And remember, I am with you always, to the end of the age.

Matthew 28:20b

Written by Paul Wilkinson from the Brentwood Campus

One of the premier scandals of the Christian faith is that God’s ultimate promises is to be present with the people (Revelation 21:3). We get a foreshadow of the final state in the person and work of Jesus. Jesus is called Immanuel, “God with us” (Matthew 1:23). And in the text for today, we see that Jesus remains steadfast in his presence.

Of the other traditions, philosophies, and religions I’ve studied, the supreme being(s) are either so transcendent that they are unknowable or so immanent that they become mere superhumans fooling around with the lives of we lesser creatures. But in the Christian faith, you an eternal person of the Trinity becoming flesh (like us) in order to save, redeem, and invite us into eternal communion with the Trinity. A God with God’s people . . . what a strange and wonderful thing.

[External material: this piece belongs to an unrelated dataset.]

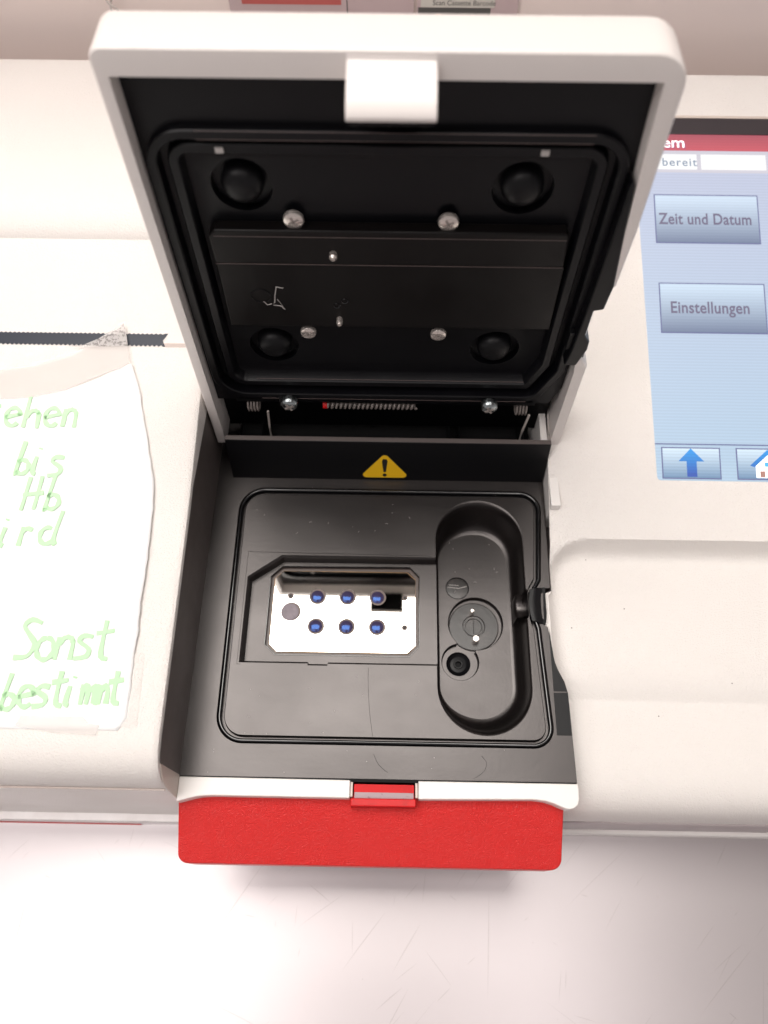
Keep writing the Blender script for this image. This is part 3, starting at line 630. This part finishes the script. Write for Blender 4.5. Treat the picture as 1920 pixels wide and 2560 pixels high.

I had never put much emphasis on the with in the text for today until a few years ago. Jason Dukes challenged me to think about how so often in our tradition, we convince ourselves that we are working for God. We trick ourselves, sometimes, into thinking that if we make disciples, then God will love us more, or maybe that since God has done some great thing for me, I owe God. But Jesus is clear in this text that disciplemaking is something we do with him. I make disciples not that God might love me more, rather I make disciples because God loves me too much already!

We do not have a God who is on the sidelines: critiquing, judging, criticizing all of our moves in life. Instead, we have a God with us. We have the privilege of joining him on the mission he’s already begun and continues to engage. We get to grow our family as we disciple those who are yet to believe. And we get to do this, not for, but with Jesus. This simple emphasis of a word certainly changed my perspective on what Jesus has invited me into. I hope Jason’s insight does the same for you.